▸ Problem to solve
From the first line of the data below, copy each line up to the one containing "sc.view_settings.use_curve_mapping = False", and include that line too.

▶

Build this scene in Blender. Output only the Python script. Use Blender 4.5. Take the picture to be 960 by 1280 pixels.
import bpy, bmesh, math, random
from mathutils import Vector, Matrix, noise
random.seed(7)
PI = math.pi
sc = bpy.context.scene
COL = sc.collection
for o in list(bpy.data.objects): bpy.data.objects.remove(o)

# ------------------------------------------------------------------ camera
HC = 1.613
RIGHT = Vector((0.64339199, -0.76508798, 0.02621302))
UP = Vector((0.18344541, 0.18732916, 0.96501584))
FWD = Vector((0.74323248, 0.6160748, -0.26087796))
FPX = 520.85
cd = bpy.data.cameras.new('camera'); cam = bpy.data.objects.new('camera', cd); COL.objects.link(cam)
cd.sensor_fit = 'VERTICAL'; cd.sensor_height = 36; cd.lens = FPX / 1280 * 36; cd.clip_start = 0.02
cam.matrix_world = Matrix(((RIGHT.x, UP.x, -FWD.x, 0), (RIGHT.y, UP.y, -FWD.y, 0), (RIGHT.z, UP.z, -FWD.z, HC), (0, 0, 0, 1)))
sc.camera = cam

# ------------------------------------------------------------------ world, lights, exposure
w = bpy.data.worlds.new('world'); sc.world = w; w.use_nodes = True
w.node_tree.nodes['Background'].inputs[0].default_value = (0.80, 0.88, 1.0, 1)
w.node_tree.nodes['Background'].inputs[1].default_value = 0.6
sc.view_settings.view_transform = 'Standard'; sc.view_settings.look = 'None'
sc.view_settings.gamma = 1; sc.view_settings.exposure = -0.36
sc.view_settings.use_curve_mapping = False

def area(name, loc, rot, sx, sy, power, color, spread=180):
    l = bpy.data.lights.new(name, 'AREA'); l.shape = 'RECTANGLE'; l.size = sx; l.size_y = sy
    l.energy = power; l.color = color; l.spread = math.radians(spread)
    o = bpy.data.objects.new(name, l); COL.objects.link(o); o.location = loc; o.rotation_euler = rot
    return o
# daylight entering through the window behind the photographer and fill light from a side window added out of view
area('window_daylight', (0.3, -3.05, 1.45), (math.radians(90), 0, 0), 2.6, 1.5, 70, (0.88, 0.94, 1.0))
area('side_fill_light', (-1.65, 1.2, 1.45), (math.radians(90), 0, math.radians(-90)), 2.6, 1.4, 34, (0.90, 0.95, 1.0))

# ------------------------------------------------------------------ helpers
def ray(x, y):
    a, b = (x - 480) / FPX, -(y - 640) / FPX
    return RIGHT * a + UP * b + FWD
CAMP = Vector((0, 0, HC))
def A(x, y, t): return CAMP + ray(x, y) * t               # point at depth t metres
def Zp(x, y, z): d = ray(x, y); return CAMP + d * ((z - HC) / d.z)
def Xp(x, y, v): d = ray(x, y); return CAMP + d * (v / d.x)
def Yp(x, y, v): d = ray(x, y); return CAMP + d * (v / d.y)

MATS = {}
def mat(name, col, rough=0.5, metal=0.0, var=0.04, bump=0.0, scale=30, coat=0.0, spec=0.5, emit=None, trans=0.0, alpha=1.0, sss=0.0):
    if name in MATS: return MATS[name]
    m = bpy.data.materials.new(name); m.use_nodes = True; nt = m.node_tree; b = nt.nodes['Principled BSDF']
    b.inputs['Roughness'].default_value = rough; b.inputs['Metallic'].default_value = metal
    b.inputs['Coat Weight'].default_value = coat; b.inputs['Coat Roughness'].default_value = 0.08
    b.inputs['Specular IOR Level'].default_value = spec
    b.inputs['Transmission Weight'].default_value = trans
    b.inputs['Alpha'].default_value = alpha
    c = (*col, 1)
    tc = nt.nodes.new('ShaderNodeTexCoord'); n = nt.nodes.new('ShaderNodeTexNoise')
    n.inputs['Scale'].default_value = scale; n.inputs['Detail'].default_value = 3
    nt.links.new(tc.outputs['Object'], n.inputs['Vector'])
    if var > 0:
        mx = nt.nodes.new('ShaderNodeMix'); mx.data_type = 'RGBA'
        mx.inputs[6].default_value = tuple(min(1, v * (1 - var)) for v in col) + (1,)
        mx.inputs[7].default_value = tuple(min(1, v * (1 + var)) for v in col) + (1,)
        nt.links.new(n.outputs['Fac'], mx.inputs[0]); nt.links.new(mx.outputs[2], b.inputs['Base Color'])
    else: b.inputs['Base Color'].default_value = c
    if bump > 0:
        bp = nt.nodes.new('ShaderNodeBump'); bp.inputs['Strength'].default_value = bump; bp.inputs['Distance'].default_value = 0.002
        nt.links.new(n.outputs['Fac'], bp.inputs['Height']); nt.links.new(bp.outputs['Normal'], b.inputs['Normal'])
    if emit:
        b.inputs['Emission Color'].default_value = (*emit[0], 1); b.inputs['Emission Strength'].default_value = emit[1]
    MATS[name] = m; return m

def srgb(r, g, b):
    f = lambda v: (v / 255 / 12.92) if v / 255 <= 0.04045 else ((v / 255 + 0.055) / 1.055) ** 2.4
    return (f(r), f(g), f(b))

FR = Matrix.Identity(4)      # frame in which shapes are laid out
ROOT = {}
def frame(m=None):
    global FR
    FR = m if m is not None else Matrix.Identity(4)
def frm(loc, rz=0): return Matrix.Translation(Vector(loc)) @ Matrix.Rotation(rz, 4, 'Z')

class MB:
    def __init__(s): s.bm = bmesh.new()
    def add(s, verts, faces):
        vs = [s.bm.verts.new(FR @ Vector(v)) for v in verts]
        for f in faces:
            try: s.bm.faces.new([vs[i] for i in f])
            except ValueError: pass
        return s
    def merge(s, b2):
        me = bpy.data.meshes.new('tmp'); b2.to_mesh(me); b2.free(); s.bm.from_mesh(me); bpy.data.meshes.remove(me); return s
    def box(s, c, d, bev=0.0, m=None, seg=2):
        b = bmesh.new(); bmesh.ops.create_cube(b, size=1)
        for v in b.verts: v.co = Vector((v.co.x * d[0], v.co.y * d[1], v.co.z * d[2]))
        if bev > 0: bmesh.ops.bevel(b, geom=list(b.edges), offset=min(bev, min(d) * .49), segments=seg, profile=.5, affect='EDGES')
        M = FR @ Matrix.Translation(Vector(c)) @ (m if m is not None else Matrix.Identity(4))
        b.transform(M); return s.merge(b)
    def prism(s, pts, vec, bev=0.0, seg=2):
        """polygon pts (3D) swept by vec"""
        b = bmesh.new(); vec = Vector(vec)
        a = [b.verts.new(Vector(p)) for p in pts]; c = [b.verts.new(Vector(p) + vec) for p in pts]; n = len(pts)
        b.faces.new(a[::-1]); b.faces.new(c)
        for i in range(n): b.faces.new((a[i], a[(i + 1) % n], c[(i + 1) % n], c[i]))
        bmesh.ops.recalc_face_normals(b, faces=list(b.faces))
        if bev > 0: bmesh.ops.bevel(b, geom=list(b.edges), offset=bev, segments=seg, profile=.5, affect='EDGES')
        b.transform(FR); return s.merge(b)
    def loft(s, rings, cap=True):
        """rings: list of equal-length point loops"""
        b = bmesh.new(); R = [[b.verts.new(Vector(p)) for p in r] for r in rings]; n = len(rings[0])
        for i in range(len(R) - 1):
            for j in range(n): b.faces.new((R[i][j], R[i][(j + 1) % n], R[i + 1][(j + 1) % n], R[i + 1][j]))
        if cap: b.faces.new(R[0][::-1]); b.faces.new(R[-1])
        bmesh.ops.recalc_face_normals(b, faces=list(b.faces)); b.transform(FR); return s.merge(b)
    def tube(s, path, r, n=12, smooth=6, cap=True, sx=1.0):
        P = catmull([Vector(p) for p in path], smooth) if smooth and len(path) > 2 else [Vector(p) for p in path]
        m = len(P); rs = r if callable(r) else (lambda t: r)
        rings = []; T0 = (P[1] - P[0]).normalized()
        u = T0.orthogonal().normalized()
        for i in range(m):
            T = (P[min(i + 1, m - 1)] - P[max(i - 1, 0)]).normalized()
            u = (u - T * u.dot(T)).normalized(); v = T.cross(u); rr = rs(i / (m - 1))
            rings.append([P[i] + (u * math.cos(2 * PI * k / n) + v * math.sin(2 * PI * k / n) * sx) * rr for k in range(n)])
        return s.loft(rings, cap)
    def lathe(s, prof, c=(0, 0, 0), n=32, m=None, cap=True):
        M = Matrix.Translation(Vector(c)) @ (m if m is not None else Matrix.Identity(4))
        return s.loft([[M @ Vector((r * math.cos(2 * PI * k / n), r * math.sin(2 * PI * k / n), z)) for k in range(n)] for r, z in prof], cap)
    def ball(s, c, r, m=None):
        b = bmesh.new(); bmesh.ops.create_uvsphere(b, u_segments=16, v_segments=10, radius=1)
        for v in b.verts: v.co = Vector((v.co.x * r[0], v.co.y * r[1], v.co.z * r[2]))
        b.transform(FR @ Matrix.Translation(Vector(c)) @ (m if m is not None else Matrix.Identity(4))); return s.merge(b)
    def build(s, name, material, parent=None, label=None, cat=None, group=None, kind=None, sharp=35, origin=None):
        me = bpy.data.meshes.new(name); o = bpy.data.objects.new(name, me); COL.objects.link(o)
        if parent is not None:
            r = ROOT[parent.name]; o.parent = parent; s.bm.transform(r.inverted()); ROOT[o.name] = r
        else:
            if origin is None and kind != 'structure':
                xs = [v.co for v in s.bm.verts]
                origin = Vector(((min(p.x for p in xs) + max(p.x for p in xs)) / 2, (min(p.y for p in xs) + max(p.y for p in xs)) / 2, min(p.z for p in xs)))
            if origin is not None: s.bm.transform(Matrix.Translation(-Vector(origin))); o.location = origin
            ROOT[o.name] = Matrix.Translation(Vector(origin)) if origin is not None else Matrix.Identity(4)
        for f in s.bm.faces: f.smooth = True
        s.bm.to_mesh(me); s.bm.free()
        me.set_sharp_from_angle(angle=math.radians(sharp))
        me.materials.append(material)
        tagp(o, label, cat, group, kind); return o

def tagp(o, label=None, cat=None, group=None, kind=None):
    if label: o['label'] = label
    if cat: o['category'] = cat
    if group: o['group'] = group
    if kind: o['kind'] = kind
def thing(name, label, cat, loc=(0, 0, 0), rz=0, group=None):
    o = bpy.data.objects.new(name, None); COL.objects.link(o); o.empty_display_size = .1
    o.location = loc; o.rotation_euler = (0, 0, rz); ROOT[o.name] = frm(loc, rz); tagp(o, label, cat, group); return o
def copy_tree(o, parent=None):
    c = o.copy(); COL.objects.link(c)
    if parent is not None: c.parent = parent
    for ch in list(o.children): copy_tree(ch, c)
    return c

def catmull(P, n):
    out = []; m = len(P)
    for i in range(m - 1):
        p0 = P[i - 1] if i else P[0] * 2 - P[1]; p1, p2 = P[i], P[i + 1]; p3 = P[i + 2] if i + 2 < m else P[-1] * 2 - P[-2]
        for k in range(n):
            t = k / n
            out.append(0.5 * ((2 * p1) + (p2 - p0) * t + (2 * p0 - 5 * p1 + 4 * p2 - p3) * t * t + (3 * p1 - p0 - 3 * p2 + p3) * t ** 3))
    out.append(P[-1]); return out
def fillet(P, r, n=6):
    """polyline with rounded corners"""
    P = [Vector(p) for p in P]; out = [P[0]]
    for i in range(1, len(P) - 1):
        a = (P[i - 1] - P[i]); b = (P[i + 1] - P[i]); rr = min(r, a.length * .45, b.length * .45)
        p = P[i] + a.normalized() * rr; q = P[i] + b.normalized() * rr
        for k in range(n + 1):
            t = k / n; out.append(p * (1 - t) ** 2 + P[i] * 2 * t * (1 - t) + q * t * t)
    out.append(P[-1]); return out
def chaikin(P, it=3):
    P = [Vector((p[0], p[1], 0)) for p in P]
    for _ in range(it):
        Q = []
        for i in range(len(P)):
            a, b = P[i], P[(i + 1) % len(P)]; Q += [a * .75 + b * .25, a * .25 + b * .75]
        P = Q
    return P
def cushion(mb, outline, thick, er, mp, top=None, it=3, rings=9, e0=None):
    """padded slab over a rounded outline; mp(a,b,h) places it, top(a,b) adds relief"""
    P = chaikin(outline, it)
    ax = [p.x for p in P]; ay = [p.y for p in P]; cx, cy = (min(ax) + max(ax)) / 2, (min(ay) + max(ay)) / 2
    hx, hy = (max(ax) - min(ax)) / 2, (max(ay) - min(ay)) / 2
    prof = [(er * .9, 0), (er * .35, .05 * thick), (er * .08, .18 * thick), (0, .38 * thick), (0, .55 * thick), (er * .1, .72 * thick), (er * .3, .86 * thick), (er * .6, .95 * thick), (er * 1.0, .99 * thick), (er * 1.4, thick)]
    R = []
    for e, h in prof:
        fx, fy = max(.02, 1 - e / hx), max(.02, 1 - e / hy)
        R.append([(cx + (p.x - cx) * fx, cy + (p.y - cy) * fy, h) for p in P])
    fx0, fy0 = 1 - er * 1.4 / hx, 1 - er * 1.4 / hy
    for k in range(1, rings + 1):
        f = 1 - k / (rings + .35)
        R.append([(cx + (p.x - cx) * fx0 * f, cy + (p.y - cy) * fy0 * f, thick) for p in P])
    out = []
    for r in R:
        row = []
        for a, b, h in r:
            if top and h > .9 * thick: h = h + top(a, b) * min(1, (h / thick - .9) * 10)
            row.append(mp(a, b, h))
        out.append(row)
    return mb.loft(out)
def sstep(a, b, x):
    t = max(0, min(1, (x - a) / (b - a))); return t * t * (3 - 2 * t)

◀

▸ Output of the exercise
Build this scene in Blender. Output only the Python script. Use Blender 4.5. Take the picture to be 960 by 1280 pixels.
import bpy, bmesh, math, random
from mathutils import Vector, Matrix, noise
random.seed(7)
PI = math.pi
sc = bpy.context.scene
COL = sc.collection
for o in list(bpy.data.objects): bpy.data.objects.remove(o)

# ------------------------------------------------------------------ camera
HC = 1.613
RIGHT = Vector((0.64339199, -0.76508798, 0.02621302))
UP = Vector((0.18344541, 0.18732916, 0.96501584))
FWD = Vector((0.74323248, 0.6160748, -0.26087796))
FPX = 520.85
cd = bpy.data.cameras.new('camera'); cam = bpy.data.objects.new('camera', cd); COL.objects.link(cam)
cd.sensor_fit = 'VERTICAL'; cd.sensor_height = 36; cd.lens = FPX / 1280 * 36; cd.clip_start = 0.02
cam.matrix_world = Matrix(((RIGHT.x, UP.x, -FWD.x, 0), (RIGHT.y, UP.y, -FWD.y, 0), (RIGHT.z, UP.z, -FWD.z, HC), (0, 0, 0, 1)))
sc.camera = cam

# ------------------------------------------------------------------ world, lights, exposure
w = bpy.data.worlds.new('world'); sc.world = w; w.use_nodes = True
w.node_tree.nodes['Background'].inputs[0].default_value = (0.80, 0.88, 1.0, 1)
w.node_tree.nodes['Background'].inputs[1].default_value = 0.6
sc.view_settings.view_transform = 'Standard'; sc.view_settings.look = 'None'
sc.view_settings.gamma = 1; sc.view_settings.exposure = -0.36
sc.view_settings.use_curve_mapping = False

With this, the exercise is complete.